Suspect in Canada stabbing rampage dies after arrest
The last suspect in the stabbing spree in a remote western Canadian Indigenous community died after being arrested at the end of a long manhunt, local media said.
Several broadcasters and newspapers, citing unnamed police sources, announced 32-year-old Myles Sanderson's death, without giving details of the circumstances.
Earlier, police said Sanderson had been "located and taken into police custody." "There is no longer a risk to public safety relating to this investigation."
An hour before Sanderson's arrest, police issued an alert about a man armed with a knife in a stolen white Chevy Avalanche nearby, making a link to the stabbing case and urging locals to shelter in place.

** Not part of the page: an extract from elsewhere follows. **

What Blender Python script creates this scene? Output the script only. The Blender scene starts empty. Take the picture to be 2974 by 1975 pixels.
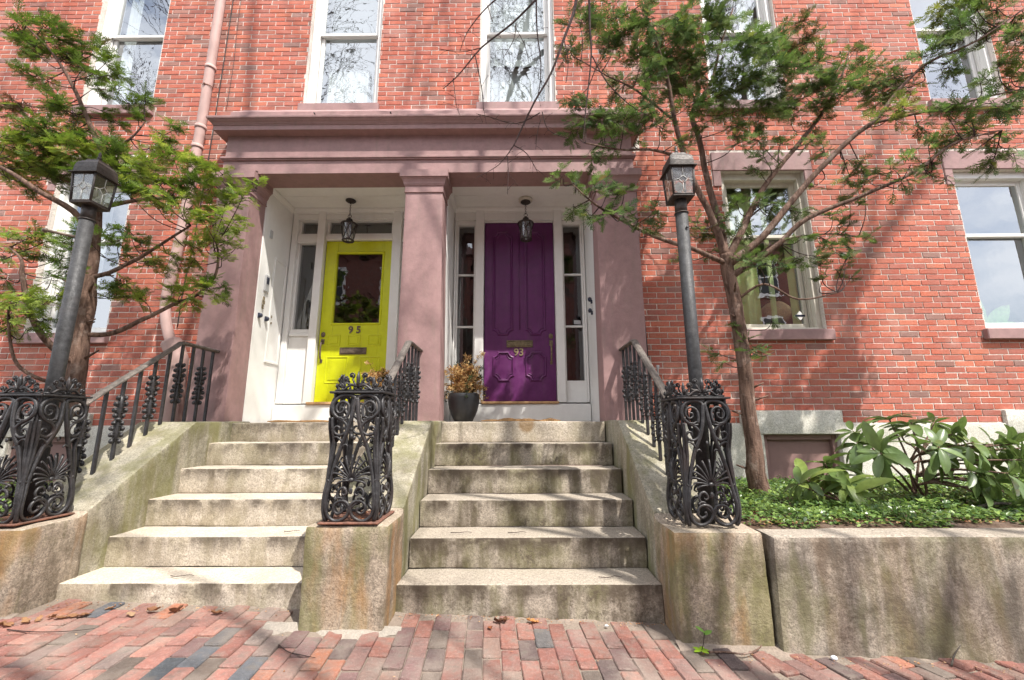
import bpy, bmesh, math, random
import numpy as np
from mathutils import Vector, Matrix, noise

R = math.radians
rng = random.Random(7)
nrg = np.random.default_rng(11)
scene = bpy.context.scene
C = scene.collection

# ------------------------------------------------------------------ camera
cam_data = bpy.data.cameras.new('camera')
cam_data.lens = 15.01
cam_data.sensor_width = 36.0
cam_data.clip_start = 0.05
cam_data.clip_end = 2000
cam = bpy.data.objects.new('camera', cam_data)
C.objects.link(cam)
pitch, yaw, roll = 0.1919, 0.00505, -0.00394
fw = Vector((-math.sin(yaw)*math.cos(pitch), math.cos(yaw)*math.cos(pitch), math.sin(pitch)))
rt = Vector((math.cos(yaw), math.sin(yaw), 0))
up = rt.cross(fw)
rt2 = math.cos(roll)*rt + math.sin(roll)*up
up2 = -math.sin(roll)*rt + math.cos(roll)*up
m = Matrix((rt2, up2, -fw)).transposed().to_4x4()
m.translation = Vector((0, -4.571, 1.149))
cam.matrix_world = m
scene.camera = cam

# ------------------------------------------------------------------ light
SUN = Vector((0.76, -1.0, 2.02)).normalized()      # towards the sun
world = bpy.data.worlds.new('World')
scene.world = world
world.use_nodes = True
wn = world.node_tree
bg = wn.nodes['Background']
sky = wn.nodes.new('ShaderNodeTexSky')
sky.sky_type = 'NISHITA'
sky.sun_disc = False
sky.sun_elevation = math.asin(SUN.z)
sky.sun_rotation = math.atan2(SUN.x, SUN.y)
sky.air_density = 1.0
sky.dust_density = 2.0
sky.ozone_density = 1.0
# broken bright cloud over the blue
tc = wn.nodes.new('ShaderNodeTexCoord')
cn = wn.nodes.new('ShaderNodeTexNoise'); cn.inputs['Scale'].default_value = 2.6; cn.inputs['Detail'].default_value = 7; cn.inputs['Roughness'].default_value = .58
mp_ = wn.nodes.new('ShaderNodeMapping'); mp_.inputs['Scale'].default_value = (1, 1, 2.2); mp_.inputs['Location'].default_value = (.4, 1.3, 0)
wn.links.new(tc.outputs['Generated'], mp_.inputs[0]); wn.links.new(mp_.outputs[0], cn.inputs['Vector'])
mr = wn.nodes.new('ShaderNodeMapRange'); mr.inputs[1].default_value = .31; mr.inputs[2].default_value = .50; mr.inputs[4].default_value = .92
wn.links.new(cn.outputs['Fac'], mr.inputs[0])
cm = wn.nodes.new('ShaderNodeMix'); cm.data_type = 'RGBA'
wn.links.new(mr.outputs[0], cm.inputs[0]); wn.links.new(sky.outputs[0], cm.inputs[6]); cm.inputs[7].default_value = (9.6, 9.9, 10.4, 1)
wn.links.new(cm.outputs[2], bg.inputs[0])
bg.inputs[1].default_value = 0.15
sun_data = bpy.data.lights.new('sun', 'SUN')
sun_data.energy = 4.6
sun_data.angle = R(0.53)
sun_data.color = (1.0, 0.95, 0.88)
sun = bpy.data.objects.new('sun', sun_data)
sun.rotation_euler = SUN.to_track_quat('Z', 'Y').to_euler()
sun.location = (6, -8, 20)
C.objects.link(sun)
scene.view_settings.view_transform = 'Standard'
scene.view_settings.look = 'None'
scene.view_settings.exposure = 0.88
scene.view_settings.gamma = 1.0
scene.view_settings.use_curve_mapping = False
scene.cycles.max_bounces = 8
scene.cycles.transparent_max_bounces = 12

# ------------------------------------------------------------------ material helpers
class NT:
    def __init__(s, name):
        s.mat = bpy.data.materials.new(name)
        s.mat.use_nodes = True
        s.t = s.mat.node_tree
        s.b = s.t.nodes['Principled BSDF']
        s.out = s.t.nodes['Material Output']
        s._pos = None
    def n(s, kind):
        return s.t.nodes.new(kind)
    def l(s, a, b):
        s.t.links.new(a, b)
    def pos(s):
        if s._pos is None:
            s._pos = s.n('ShaderNodeNewGeometry')
        return s._pos.outputs['Position']
    def normal(s):
        s.pos()
        return s._pos.outputs['Normal']
    def obj(s):
        return s.n('ShaderNodeTexCoord').outputs['Object']
    def put(s, sock, v):
        if hasattr(v, 'is_linked') or hasattr(v, 'links'):
            s.l(v, sock)
        elif isinstance(v, (tuple, list)) and len(v) == 3 and sock.type == 'RGBA':
            sock.default_value = (*v, 1)
        else:
            sock.default_value = v
    def vmul(s, v, sc):
        k = s.n('ShaderNodeVectorMath'); k.operation = 'MULTIPLY'
        s.put(k.inputs[0], v); k.inputs[1].default_value = sc
        return k.outputs[0]
    def noise(s, scale, detail=3, vec=None, rough=0.55, dist=0.0):
        k = s.n('ShaderNodeTexNoise')
        k.inputs['Scale'].default_value = scale
        k.inputs['Detail'].default_value = detail
        k.inputs['Roughness'].default_value = rough
        k.inputs['Distortion'].default_value = dist
        s.l(vec if vec is not None else s.pos(), k.inputs['Vector'])
        return k.outputs['Fac']
    def math(s, op, a, b=0.0, c=0.0, clamp=False):
        k = s.n('ShaderNodeMath'); k.operation = op; k.use_clamp = clamp
        s.put(k.inputs[0], a); s.put(k.inputs[1], b); s.put(k.inputs[2], c)
        return k.outputs[0]
    def rng(s, v, a, b, c=0.0, d=1.0):
        k = s.n('ShaderNodeMapRange'); k.clamp = True
        s.put(k.inputs[0], v)
        for i, x in enumerate((a, b, c, d)):
            s.put(k.inputs[1+i], x)
        return k.outputs[0]
    def mix(s, f, a, b, mode='MIX'):
        k = s.n('ShaderNodeMix'); k.data_type = 'RGBA'; k.blend_type = mode
        s.put(k.inputs[0], f); s.put(k.inputs[6], a); s.put(k.inputs[7], b)
        return k.outputs[2]
    def sep(s, v):
        k = s.n('ShaderNodeSeparateXYZ'); s.l(v, k.inputs[0]); return k.outputs
    def attr(s, name='tint'):
        k = s.n('ShaderNodeAttribute'); k.attribute_name = name; return k.outputs['Color']
    def objrand(s):
        return s.n('ShaderNodeObjectInfo').outputs['Random']
    def hsv(s, col, h=0.5, sat=1.0, v=1.0):
        k = s.n('ShaderNodeHueSaturation')
        s.put(k.inputs['Hue'], h); s.put(k.inputs['Saturation'], sat); s.put(k.inputs['Value'], v)
        s.put(k.inputs['Color'], col)
        return k.outputs[0]
    def bump(s, h, dist, strength=1.0, prev=None):
        k = s.n('ShaderNodeBump')
        k.inputs['Strength'].default_value = strength
        k.inputs['Distance'].default_value = dist
        s.l(h, k.inputs['Height'])
        if prev is not None: s.l(prev, k.inputs['Normal'])
        s.l(k.outputs[0], s.b.inputs['Normal'])
        return k.outputs[0]
    def done(s, col=None, rough=0.6, metal=0.0, spec=0.5):
        if col is not None: s.put(s.b.inputs['Base Color'], col)
        s.put(s.b.inputs['Roughness'], rough)
        s.b.inputs['Metallic'].default_value = metal
        s.b.inputs['Specular IOR Level'].default_value = spec
        return s.mat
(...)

It offered relief to a nation distressed by one of modern Canada's deadliest incidents of mass violence.
The manhunt had stretched across three provinces, and gone from Regina, Saskatchewan province's capital 300 kilometers to the south, and then back to the James Smith Cree Nation -- in response to reported sightings.
On Monday the search turned up the body of 31-year-old Damien Sanderson in a grassy field in the Cree community.
Authorities said he likely had been killed by his 32-year-old sibling, who remained a fugitive until his arrest near the town of Rosthern in Saskatchewan -- about 100 kilometres west of where the stabbings occurred.
The Federation of Sovereign Indigenous Nations said it was "relieved that Myles Sanderson is in police custody."